Question

How do we find $\dfrac{dy}{dx}$ in terms of $x$ and $y$ if \[({x^3})y - x - 2y - 6 = 0\] ?

Answer 1

Hint: To solve this question, we will use the implicit type of differentiation in which we will find the derivative until we achieve the $\dfrac{dy}{dx}$ situation. That’s how we can solve the given equation in the terms of $x$ and $y$ .
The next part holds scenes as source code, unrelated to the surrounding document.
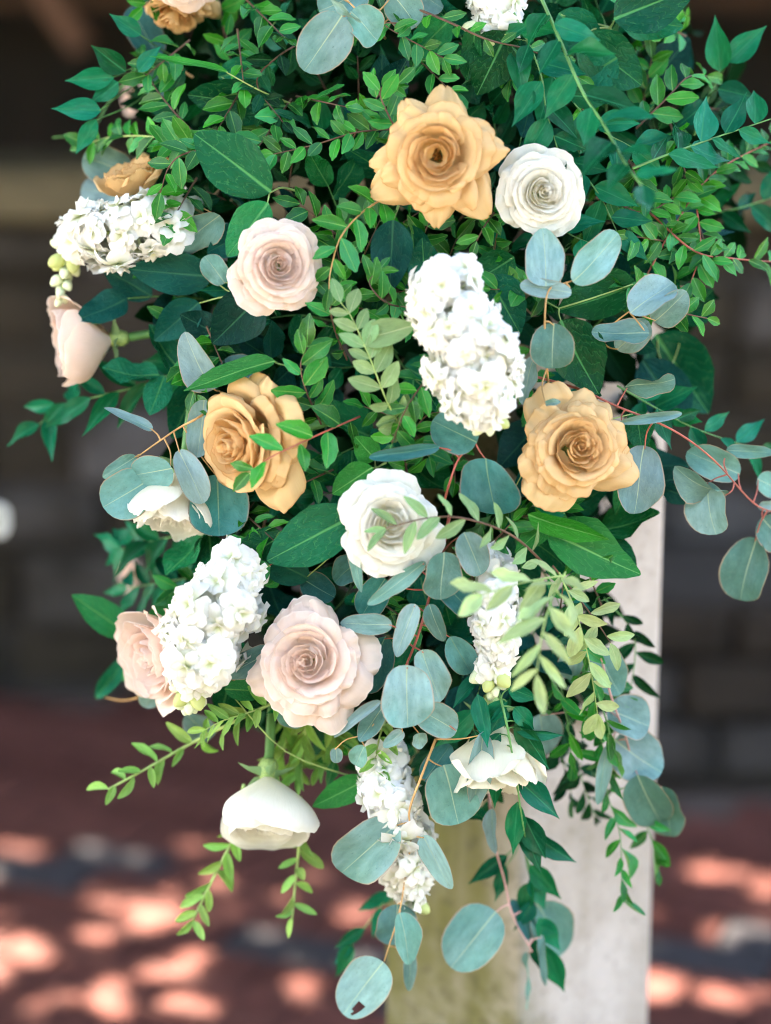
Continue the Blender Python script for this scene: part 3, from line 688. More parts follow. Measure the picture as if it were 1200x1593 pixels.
gap_leaves(52000, -4.6, 0.9, -1.8, 3.9, 3.3, 4.2, 0.033, 0.07)
gap_leaves(6000, -2.6, -0.2, -0.9, 1.15, 3.2, 4.3, 0.05, 0.10)  # denser crown here, placed to keep the sun off the flowers
lm = NT('tree_leaf').finish((0.05, 0.12, 0.03), 0.5, 0.4, 0.15, (0.10, 0.22, 0.03))
obj('crown', mesh('crown', vs, fs, lm, False), tree, Matrix())

# ---- unseen bumpy green screen added behind the camera to darken reflections on leaves
hr = random.Random(4)
hedge = thing('hedge', 'unseen green sky blocker added behind the camera to darken leaf reflections', 'hedge', V((0, -7, 0)))
vs, fs = [], []; nx, nz = 60, 20
for j in range(nz + 1):
    for i in range(nx + 1):
        a = i / nx * 2 - 1; zz = j / nz * 4.6
        vs.append((a * 11, -6.5 - 1.2 * max(0, zz / 4.6 - 0.85) * 4 + hr.uniform(-0.13, 0.13) + 0.25 * sin(a * 23), zz + hr.uniform(-0.08, 0.08)))
for j in range(nz):
    for i in range(nx): fs.append((j * (nx + 1) + i, j * (nx + 1) + i + 1, (j + 1) * (nx + 1) + i + 1, (j + 1) * (nx + 1) + i))
o = len(vs); vs += [(-11, -8.5, 4.5), (11, -8.5, 4.5), (-11, -8.5, 0), (11, -8.5, 0)]
fs += [(nz * (nx + 1), nz * (nx + 1) + nx, o + 1, o), (o, o + 1, o + 3, o + 2), (0, nz * (nx + 1), o, o + 2), (nx, nz * (nx + 1) + nx, o + 1, o + 3)]
obj('sky_blocker_face', mesh('sky_blocker_face', vs, fs, mat_plain('hedge_leaf', (0.030, 0.060, 0.022), 0.7, 0.5, 5.0), False), hedge, Matrix())

# ================================================================== THE FLOWERS
GR = None
# ---- roses: label, pixel, radius, axis (right, up, towards camera)
rose('large open tan rose with brown stamens at its heart', 682, 243, 108, (-0.10, -0.16, 1), 'tan', dy=-0.035, N=25, opn=1.0, pointy=1.0, seed=1, spin=20, stamens=True, t0=0.07, ruffle=1.1)
rose('tan rose turned to the side and crossed by a green sprig', 378, 690, 116, (-0.75, -0.22, 0.75), 'tan', dy=-0.005, N=26, opn=0.85, pointy=0.8, seed=2, spin=40)
rose('ruffled round tan rose low beside the grey eucalyptus branch', 896, 698, 98, (0.22, 0.06, 1), 'tan', dy=-0.02, N=32, opn=0.95, pointy=0.55, seed=3, spin=75, ruffle=1.5)
rose('tan rose seen from behind under the blush rose at the top edge', 272, 18, 66, (-0.1, -0.85, 0.25), 'tan', dy=0.05, N=18, opn=0.8, pointy=0.8, seed=4, ruffle=1.6)
rose('tan rose half hidden behind the sideways white stock', 200, 268, 78, (-0.35, 0.85, 0.35), 'tan', dy=0.04, N=16, opn=0.35, pointy=0.9, seed=5, ruffle=1.4)
rose('blush rose facing forward beneath two large green leaves', 434, 413, 80, (0.12, -0.06, 1), 'blush', dy=-0.025, N=28, opn=0.88, pointy=0.25, seed=6, spin=10)
rose('half closed blush rose in profile at the edge of the bouquet', 130, 534, 94, (-0.95, -0.15, 0.22), 'blush', dy=0.05, N=24, opn=0.18, pointy=0.25, seed=27, squash=1.2, ruffle=0.6, body=0.22)
rose('large open blush rose low in the arrangement', 482, 1030, 104, (-0.14, 0.08, 1), 'blush', dy=-0.03, N=25, opn=1.0, pointy=0.6, seed=28, spin=130, ruffle=1.2)
rose('pink rose tucked behind the white stock with green buds', 250, 1018, 112, (-0.72, -0.22, 0.55), 'blush', dy=0.015, N=22, opn=0.45, pointy=0.4, seed=9, squash=1.1, body=0.15)
rose('blush rose cut off by the top edge of the picture', 285, -32, 58, (0.0, -0.35, 0.85), 'blush', dy=-0.01, N=22, opn=0.9, pointy=0.3, seed=10)
rose('white rose nestled beside the open tan rose', 843, 300, 76, (0.16, -0.06, 1), 'white', dy=-0.015, N=32, opn=0.82, pointy=0.15, seed=11, spin=60)
rose('white rose at the centre with a pale sprig over it', 606, 815, 88, (0.12, 0.02, 1), 'white', dy=-0.03, N=30, opn=0.9, pointy=0.25, seed=12, spin=200)
rose('cream rose hanging head down behind the eucalyptus leaves', 278, 778, 98, (-0.10, -0.92, 0.30), 'white', dy=0.035, N=16, opn=0.12, pointy=0.4, seed=13, squash=1.2, body=0.22)
rose('cream rose hanging down behind the dark ruscus leaves', 766, 1165, 104, (0.02, -0.95, 0.22), 'cream', dy=0.01, N=11, opn=0.36, pointy=0.7, seed=14, ruffle=0.6, squash=1.5, body=0.3)
rose('closed white rose drooping below the large blush rose', 413, 1256, 112, (-0.05, -0.90, 0.35), 'white', dy=-0.005, N=13, opn=0.10, pointy=0.0, seed=15, squash=1.1, ruffle=0.5, body=0.22)
rose('blurred pink rose on the far side among the upper leaves', 206, 152, 34, (-0.6, 0.1, 0.5), 'blush', N=14, opn=0.6, seed=16, Y=0.42)
rose('blurred pink rose on the far side below the cream rose', 200, 892, 34, (-0.7, 0.1, 0.5), 'blush', N=14, opn=0.6, seed=17, Y=0.42)
rose('blurred pale blob modelled as a rose at the very left edge of the picture', -8, 808, 34, (0.5, 0.1, 0.6), 'white', N=14, opn=0.7, seed=18, Y=0.75)  # rose shape stands in for a pale blob of unknown kind

# ---- white stock
stock('white stock spike lying sideways above the blush bud', [(275, 350, 0.03), (205, 358, 0.0), (130, 370, 0.0), (104, 405, 0.0), (96, 462, 0.0)], 58, 34, 42, dy=0.02, buds=14, seed=1, budlen=0.40)
stock('large full white stock spike hanging at the centre', [(688, 428, 0.02), (710, 500, 0.0), (738, 580, 0.0), (765, 655, 0.01)], 70, 78, 36, dy=-0.05, buds=6, seed=2, budlen=0.05, prof=lambda s: 0.42 + 0.68 * sin(pi * (0.08 + 0.80 * s)))
stock('white stock spike tipped with green buds beside the large blush rose', [(372, 888, 0.03), (346, 940, 0.0), (320, 1005, 0.0), (300, 1060, 0.0), (293, 1098, 0.0)], 74, 44, 42, dy=-0.03, buds=14, seed=3, budlen=0.24)
stock('white stock spike veiled by a pale green sprig', [(775, 870, 0.03), (772, 940, 0.0), (768, 1010, 0.0), (768, 1072, 0.0)], 40, 28, 38, dy=0.0, buds=9, seed=4, budlen=0.2)
stock('lowest white stock spike behind a round eucalyptus leaf', [(598, 1190, 0.03), (608, 1250, 0.0), (625, 1330, 0.0), (645, 1405, 0.0)], 52, 40, 42, dy=0.0, buds=4, seed=5, budlen=0.05)
stock('creamy stock spike among leaves at the top edge', [(740, -30, 0.03), (765, 0, 0.0), (775, 30, 0.0), (760, 52, 0.0)], 42, 26, 34, dy=0.02, buds=4, seed=6, budlen=0.08)

# ---- silver dollar eucalyptus, leaf by leaf
EU = 'silver dollar eucalyptus '
def euc(label, *a, **k): return branch('eucalyptus_branch', label, 'eucalyptus', *a, group='eucalyptus branches', **k)
euc('grey green eucalyptus cluster on orange stalks below the upper white rose', [(858, 640, 0.06), (850, 560, 0.02), (848, 490, 0.0), (855, 450, 0.0), (880, 440, 0)],
    [(850, 446, 846, 354, 62), (890, 438, 968, 366, 58, 8), (889, 455, 811, 443, 30, -25), (862, 503, 858, 574, 70, 5), (835, 555, 803, 628, 40, 20, 0.03, 0.04), (848, 628, 872, 626, 12, 0)], stem_mat='stem_orange', seed=1, dy=-0.025)
euc('three overlapping oval eucalyptus leaves facing the blurred wall', [(930, 560, 0.06), (950, 510, 0.02), (985, 480, 0.0)],
    [(981, 488, 1047, 436, 60, 5), (1018, 500, 1068, 458, 50, 0, 0.012, 0.015), (1010, 520, 921, 513, 40, 15), (960, 545, 1010, 500, 44, 30, 0.03)], stem_mat='stem_orange', seed=2, dy=-0.01)
euc('long red stemmed eucalyptus branch reaching out across the wall', [(830, 585, 0.05), (900, 605, 0.02), (960, 632, 0.0), (1045, 668, -0.01), (1110, 715, -0.01), (1172, 782, -0.01), (1215, 800, -0.01)],
    [(973, 604, 1050, 588, 36, 25), (964, 657, 1062, 643, 16, 30), (1004, 694, 984, 798, 76, 5), (1152, 738, 1070, 702, 52, 10, 0.01), (1132, 772, 1050, 738, 46, -15), (1098, 750, 1112, 832, 70, 10, 0.01), (1178, 745, 1222, 765, 40, 0), (1176, 838, 1150, 934, 74, 0), (1185, 805, 1225, 850, 60, 0), (1130, 700, 1205, 705, 22, 30, 0.02), (1180, 790, 1215, 778, 20, 20)], stem_mat='stem_red', seed=3, dy=0.0)
euc('dark round eucalyptus leaves on a red stalk under the large stock', [(690, 785, 0.02), (700, 750, 0.0), (715, 712, 0.0), (740, 690, 0.0)],
    [(742, 688, 674, 655, 68, 0, 0, 0.0, 'euc_deep'), (757, 712, 766, 810, 98, 0, 0, 0, 'euc_deep'), (684, 695, 574, 712, 22, 10, 0, 0, 'euc_deep')], stem_mat='stem_red', seed=4, dy=-0.015)
euc('crowded eucalyptus leaves spilling below the central white rose', [(700, 800, 0.06), (690, 850, 0.03), (668, 930, 0.01), (650, 990, 0.0), (632, 1036, -0.005)],
    [(690, 858, 688, 936, 66, 0, -0.02), (722, 828, 752, 898, 50, 20, -0.015), (662, 874, 572, 944, 26, 15, -0.02, -0.02, 'euc_long'), (550, 848, 562, 922, 26, 20, -0.015, -0.015, 'euc_long'), (610, 972, 528, 970, 34, 0, -0.015, -0.015, 'euc_long'), (646, 940, 616, 1022, 36, 0, -0.02, -0.02, 'euc_long'), (668, 940, 690, 1000, 30, 20, -0.005, 0, 'euc_long'), (634, 1036, 632, 1130, 84, 0, -0.035, -0.035), (658, 1012, 682, 1092, 54, 0, -0.02, -0.02),
     (712, 1138, 648, 1100, 52, 0, -0.01), (690, 905, 735, 955, 46, 0, 0.0, 0.0, 'euc_deep'), (600, 900, 560, 960, 50, 0, 0.015, 0.015, 'euc_deep'), (600, 990, 560, 1075, 60, 0, 0.01, 0.01, 'euc_deep'), (700, 990, 735, 1050, 46, 10, 0.01, 0.01, 'euc_deep')], stem_mat='stem_red', seed=5, dy=-0.01, r0=3.0, r1=1.6)
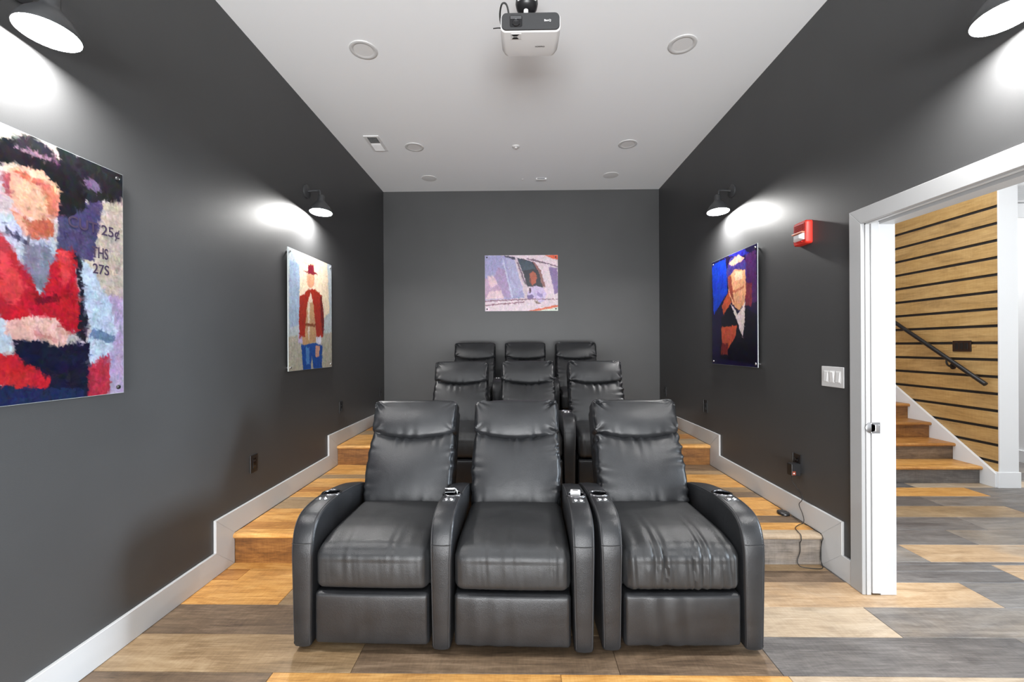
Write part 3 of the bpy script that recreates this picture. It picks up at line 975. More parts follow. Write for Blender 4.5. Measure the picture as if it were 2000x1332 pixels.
# ------------------------------------------------------------------ prints on stand-offs
PAINT_NEAR = [
    ((205, 190, 195), [(0.366, -0.055), (1.104, -0.111), (1.095, 1.104), (0.361, 1.015)]),
    ((220, 204, 192), [(0.182, -0.079), (0.657, 0.011), (0.656, 0.098), (0.181, 0.221)]),
    ((150, 160, 190), [(-0.139, -0.03), (0.325, 0.08), (0.32, 1.01), (-0.143, 1.069)]),
    ((36, 36, 42), [(0.646, 0.001), (1.019, -0.012), (1.018, 0.132), (0.884, 0.152), (0.844, 0.197), (0.735, 0.139), (0.657, 0.071)]),
    ((120, 100, 130), [(0.758, 0.094), (0.82, 0.066), (0.871, 0.1), (0.858, 0.124), (0.782, 0.126)]),
    ((205, 190, 178), [(0.871, 0.171), (1.018, 0.111), (1.014, 0.577), (0.868, 0.564), (0.644, 0.393), (0.644, 0.266)]),
    ((78, 72, 112), [(0.644, 0.229), (0.884, 0.152), (0.83, 0.418), (0.643, 0.43)]),
    ((188, 170, 206), [(0.895, 0.572), (1.022, 0.56), (1.019, 1.01), (0.905, 1.01)]),
    ((190, 52, 74), [(0.796, 0.834), (0.92, 0.806), (0.913, 1.005), (0.777, 1.008)]),
    ((28, 26, 32), [(0.251, 0.124), (0.406, 0.056), (0.459, 0.032), (0.514, 0.024), (0.657, 0.052), (0.735, 0.063), (0.795, 0.122), (0.782, 0.213), (0.7, 0.271), (0.634, 0.268), (0.624, 0.172), (0.543, 0.126), (0.449, 0.123), (0.406, 0.162), (0.249, 0.258)]),
    ((48, 44, 50), [(0.459, 0.049), (0.505, 0.008), (0.563, -0.005), (0.614, 0.013), (0.651, 0.059), (0.459, 0.061)]),
    ((150, 118, 138), [(0.463, 0.058), (0.658, 0.053), (0.653, 0.066), (0.459, 0.071)]),
    ((234, 176, 150), [(0.441, 0.159), (0.486, 0.123), (0.582, 0.113), (0.646, 0.165), (0.658, 0.226), (0.623, 0.289), (0.542, 0.317), (0.476, 0.298), (0.441, 0.258), (0.414, 0.216)]),
    ((172, 84, 92), [(0.41, 0.185), (0.441, 0.163), (0.451, 0.255), (0.423, 0.242)]),
    ((196, 108, 88), [(0.458, 0.145), (0.624, 0.158), (0.625, 0.185), (0.458, 0.163)]),
    ((205, 120, 100), [(0.562, 0.163), (0.651, 0.191), (0.649, 0.264), (0.608, 0.288), (0.592, 0.225)]),
    ((190, 100, 80), [(0.449, 0.297), (0.523, 0.321), (0.623, 0.293), (0.625, 0.37), (0.542, 0.395), (0.457, 0.336)]),
    ((232, 165, 140), [(0.453, 0.296), (0.494, 0.306), (0.527, 0.38), (0.457, 0.336)]),
    ((200, 206, 228), [(0.356, 0.336), (0.432, 0.308), (0.532, 0.392), (0.629, 0.36), (0.635, 0.413), (0.58, 0.6), (0.356, 0.415)]),
    ((132, 132, 156), [(0.485, 0.414), (0.611, 0.399), (0.628, 0.468), (0.58, 0.591), (0.494, 0.507)]),
    ((60, 60, 84), [(0.423, 0.344), (0.457, 0.378), (0.522, 0.398), (0.513, 0.417), (0.439, 0.39)]),
    ((190, 30, 46), [(0.18, 0.407), (0.405, 0.381), (0.457, 0.436), (0.57, 0.601), (0.644, 0.402), (0.722, 0.398), (0.756, 0.632), (0.743, 0.738), (0.178, 0.701)]),
    ((226, 66, 72), [(0.644, 0.412), (0.699, 0.402), (0.722, 0.492), (0.665, 0.556)]),
    ((226, 66, 72), [(0.405, 0.453), (0.439, 0.464), (0.511, 0.572), (0.456, 0.645), (0.404, 0.616)]),
    ((120, 14, 36), [(0.541, 0.604), (0.643, 0.586), (0.653, 0.612), (0.541, 0.63)]),
    ((30, 28, 46), [(0.722, 0.407), (0.768, 0.428), (0.801, 0.619), (0.781, 0.776), (0.732, 0.748), (0.758, 0.584)]),
    ((196, 212, 236), [(0.757, 0.42), (0.818, 0.45), (0.868, 0.534), (0.922, 0.6), (0.963, 0.733), (0.92, 0.816), (0.803, 0.873), (0.791, 0.766), (0.816, 0.717), (0.78, 0.631)]),
    ((110, 134, 170), [(0.81, 0.717), (0.956, 0.738), (0.934, 0.775), (0.81, 0.751)]),
    ((200, 216, 232), [(0.248, 0.69), (0.404, 0.685), (0.429, 0.696), (0.456, 0.794), (0.403, 0.814), (0.247, 0.823)]),
    ((25, 25, 52), [(0.456, 0.765), (0.57, 0.768), (0.685, 0.781), (0.806, 0.776), (0.79, 1.009), (0.247, 1.001), (0.247, 0.927), (0.599, 0.955), (0.456, 0.819)]),
    ((240, 190, 180), [(0.42, 0.696), (0.541, 0.671), (0.632, 0.677), (0.697, 0.73), (0.675, 0.776), (0.642, 0.795), (0.57, 0.764), (0.456, 0.765), (0.424, 0.745)]),
    ((205, 140, 135), [(0.539, 0.725), (0.642, 0.763), (0.642, 0.777), (0.539, 0.742)]),
    ((206, 42, 52), [(0.247, 0.801), (0.456, 0.819), (0.604, 0.911), (0.604, 0.955), (0.247, 0.912)]),
    ((32, 44, 84), [(0.178, 0.914), (0.777, 0.964), (0.766, 1.016), (0.177, 0.993)]),
]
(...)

Complete step by step answer:
For this type question, we use implicit differentiation (basically regular differentiation, but with $y$ as well as $x$). It works the same way as regular differentiation, except every time we have to take the derivative of $y$ , we have to put ${y'}$ after it. For the first term, we have to use the product rule, which is:
$({f'}(X) \times g(x)) + (f(x) \times {g'}(x))$
Here $f(x) = {x^3}$ and $g(x) = y$ . So we take the derivative of ${x^3}$ and multiply by $y$ , then switch, so we get the first term (surrounded by parenthesis in the answer).
The rest is quite simple, the derivative of $x$ is 1, the derivative of $ - 2y$ is $ - 2{y'}$ and 6 and 0 are both 0. We put all together, and we get:
$(3{x^2}y + {x^3}{y'}) - 1 - 2{y'} = 0$

Note: Since the functions cannot be expressed in terms of one specific variable, we have to follow a different method to find the derivative of the implicit function: While computing the derivative of the Implicit function, our aim is to solve for $\dfrac{dy}{dx}$ or any higher-order derivatives depending on the function.